Turkish high court says Dink murder was organized crime

Turkish high court says Dink murder was organized crime

PanARMENIAN.Net - Turkey’s Supreme Court of Appeals has overturned previous rulings acquitting the Hrant Dink murder convicts of connections to a criminal organization, saying the murder was committed by an armed crime gang.

According to Hurriyet Daily News, in the ruling, the court approved the sentences given to suspects but overturned the decision that acquitted them of crime gang connections.

The previous ruling, which claimed that there was no crime gang connection in the murder of Dink, had been highly controversial, causing a stir in public debate.

The suspects will now be on trial again in the Istanbul court that gave the initial rulings.

Dink, an Armenian-Turkish journalist, was assassinated in Istanbul in January 2007 by Ogün Samast, a 17-year old Turkish nationalist, in front of the offices of Agos, the weekly for which he was the editor-in-chief.

After two years of proceedings Samast was convicted on July 25, 2011, of premeditated murder and illegal possession of a firearm by Istanbul’s Juvenile Court for Serious Crimes and sentenced to 22 years and 10 months.
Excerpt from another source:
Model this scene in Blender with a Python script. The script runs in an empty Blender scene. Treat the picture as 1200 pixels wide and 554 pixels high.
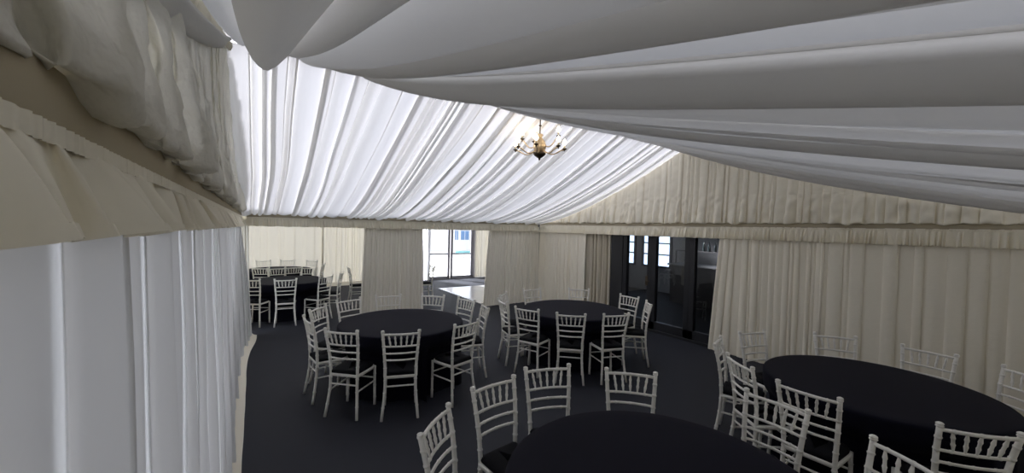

Another suspect, Yasin Hayal, was convicted of ordering the murder and was sentenced to life imprisonment.

Following a five-year trial, the court had ruled on Jan 17, 2012, that it saw no “deep state” role in the plotting of the assassination, despite serious claims that a number of civil servants were “indirectly” involved. The ruling was overturned a year later by the Supreme Court of Appeals, which led to prosecutors restarting their probe into the murder.